As the summer season comes to an end, those at Niabi Zoo are only looking ahead. After losing their AZA accreditation last month, staffers and volunteers come u...

As the summer season comes to an end, those at Niabi Zoo are only looking ahead.

After losing their AZA accreditation last month, staffers and volunteers come up with a plan to get it back. Many of those improvements are already in the works, and in the meantime, zoo director Marc Heinzman says visitors shouldn't expect anything less from their experience.

The plan involves three major fixes: hiring more staff, updating book-keeping records, and building a new elephant exhibit. The new elephant enclosure will be four times the size of the current one and will have an indoor viewing area.
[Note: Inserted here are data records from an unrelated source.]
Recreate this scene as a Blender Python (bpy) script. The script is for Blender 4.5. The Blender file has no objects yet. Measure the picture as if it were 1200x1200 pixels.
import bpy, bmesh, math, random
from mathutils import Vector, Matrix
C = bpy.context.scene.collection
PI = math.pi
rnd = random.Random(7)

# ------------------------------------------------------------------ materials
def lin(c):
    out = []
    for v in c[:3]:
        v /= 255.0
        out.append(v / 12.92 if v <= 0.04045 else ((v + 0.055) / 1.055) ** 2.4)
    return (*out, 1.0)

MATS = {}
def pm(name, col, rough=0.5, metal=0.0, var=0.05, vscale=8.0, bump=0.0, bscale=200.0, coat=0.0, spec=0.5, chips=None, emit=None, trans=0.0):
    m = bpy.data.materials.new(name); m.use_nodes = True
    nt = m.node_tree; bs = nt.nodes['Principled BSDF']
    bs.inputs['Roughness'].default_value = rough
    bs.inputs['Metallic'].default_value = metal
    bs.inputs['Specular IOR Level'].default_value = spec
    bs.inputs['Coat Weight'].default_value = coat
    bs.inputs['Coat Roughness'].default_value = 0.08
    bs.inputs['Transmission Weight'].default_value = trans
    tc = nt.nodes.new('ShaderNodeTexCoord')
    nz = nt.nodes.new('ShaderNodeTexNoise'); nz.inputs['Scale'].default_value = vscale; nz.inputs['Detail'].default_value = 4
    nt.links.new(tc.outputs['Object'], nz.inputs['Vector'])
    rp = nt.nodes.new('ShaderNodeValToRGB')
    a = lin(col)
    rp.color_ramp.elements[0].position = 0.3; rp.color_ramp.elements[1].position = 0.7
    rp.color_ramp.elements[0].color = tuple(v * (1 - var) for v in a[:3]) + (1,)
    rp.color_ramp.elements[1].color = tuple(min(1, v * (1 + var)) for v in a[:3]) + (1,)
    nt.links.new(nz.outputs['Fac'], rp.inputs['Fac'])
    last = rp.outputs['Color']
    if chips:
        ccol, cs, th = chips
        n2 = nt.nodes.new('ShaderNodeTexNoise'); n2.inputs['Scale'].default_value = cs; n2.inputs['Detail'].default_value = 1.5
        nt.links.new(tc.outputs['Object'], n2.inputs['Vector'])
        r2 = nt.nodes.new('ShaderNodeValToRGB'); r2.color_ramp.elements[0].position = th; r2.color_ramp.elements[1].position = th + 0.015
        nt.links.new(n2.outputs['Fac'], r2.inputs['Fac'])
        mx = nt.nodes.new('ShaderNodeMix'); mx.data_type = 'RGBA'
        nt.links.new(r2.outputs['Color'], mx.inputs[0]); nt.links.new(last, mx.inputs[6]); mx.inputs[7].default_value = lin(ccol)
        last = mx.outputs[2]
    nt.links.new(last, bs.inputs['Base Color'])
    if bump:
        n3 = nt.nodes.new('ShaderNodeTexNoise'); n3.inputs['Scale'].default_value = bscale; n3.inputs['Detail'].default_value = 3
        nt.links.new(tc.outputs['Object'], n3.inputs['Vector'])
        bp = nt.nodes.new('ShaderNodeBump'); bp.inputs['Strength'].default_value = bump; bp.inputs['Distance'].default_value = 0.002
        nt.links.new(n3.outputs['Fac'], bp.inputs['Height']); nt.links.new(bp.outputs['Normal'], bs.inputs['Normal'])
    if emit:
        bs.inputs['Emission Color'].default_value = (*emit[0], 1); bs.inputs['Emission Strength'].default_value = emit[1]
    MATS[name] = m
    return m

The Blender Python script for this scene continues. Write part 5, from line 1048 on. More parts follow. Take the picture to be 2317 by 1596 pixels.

It will also have space for up to four elephants. But as Marc Heinzman well knows, that all costs money.

"The elephant exhibit in itself that we’re working on will probably cost somewhere between four and five million dollars.  Adding staff obviously doesn’t cost that much, initially, but it is something we will have to come up with funding for to add into our budget," said Heinzman.

Luckily, one of the zoo's biggest events is coming up on the last weekend in October. Last year 11,000 people came trick-or-treating at Niabi for "Boo at the Zoo." Though it's not the zoo's biggest moneymaker, the exposure it brings is key to Niabi's mission and longterm fundraising.

“One of our missions is to get people to come out and see the animals and connect with them, and hopefully care more about not just the animals, but Niabi Zoo as a whole," said Heinzman.